Anger greets loss of 500 arts postgrads

Cuts threaten next generation of scholars and harm research, academics say. Zoe Corbyn writes.

一月 24, 2008

Arts and humanities scholars have reacted angrily to news that their research council will halve the number of grants it awards and cut funding for about 500 postgraduate students to meet budget constraints.

In a statement posted on its website, the Arts and Humanities Research Council last week details how it plans to cope with the fallout of last year's Comprehensive Spending Review.
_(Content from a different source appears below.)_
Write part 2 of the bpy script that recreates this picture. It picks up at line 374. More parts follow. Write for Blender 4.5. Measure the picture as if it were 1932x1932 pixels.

The AHRC received a 4.2 per cent real-terms funding increase over three years, the lowest of any research council.

Describing the news as "disappointing" for researchers, the council says the settlement is "not sufficient to continue funding the present volume of awards".

Success rates on applications for research grants will fall "temporarily" to 15 per cent, it says, from current levels of between 22 per cent and 29 per cent.

There will be a similar cut in research leave grants, which pay salary and associated costs while researchers complete a project.

The number of postgraduate awards will be reduced by a third, from 1,500 studentships to 1,000 in 2008; it will return to about 1,325 afterwards, the council says. "We will be capping numbers of applications from higher education institutions in 2008, and (they) should have received a letter explaining this," the statement says.

The British Academy said it was "deeply concerned" about the potential impact of the AHRC's "being forced to reduce its support to this level".

"Investment in the arts and humanities is essential to maintaining the often undervalued contribution they make to the UK's economic, social and cultural wellbeing," it said.

Simon Blackburn, a professor of philosophy at the University of Cambridge, said the news was "terrible".

"It can only accelerate a trend towards either diminishing university activity in arts and humanities or scrambling to find foreign students," Professor Blackburn said.

Geoffrey Crossick, the warden of Goldsmiths, University of London, and former chief executive of the Arts and Humanities Research Board (the AHRC's predecessor), said the consequences of the cuts would be "pretty severe".

The research leave scheme was very important for many traditional humanities researchers, he said.

"For years, it had a success rate of 50 per cent, then it went down to 25 per cent this year to deal with previous cuts and is now to go down to 15 per cent, apparently permanently. It will have a big effect," Professor Crossick said.

Cuts to postgraduate awards would hurt the next generation of academics and exacerbate the problem of the ageing profile of researchers in arts and humanities, he added. "Even though the Government says arts and humanities research is important, it doesn't always behave as though it really believes that. There is a strong case, and the research community has to learn to make (the case) better."

A government spokesperson said that the AHRC had received an increase in its funding.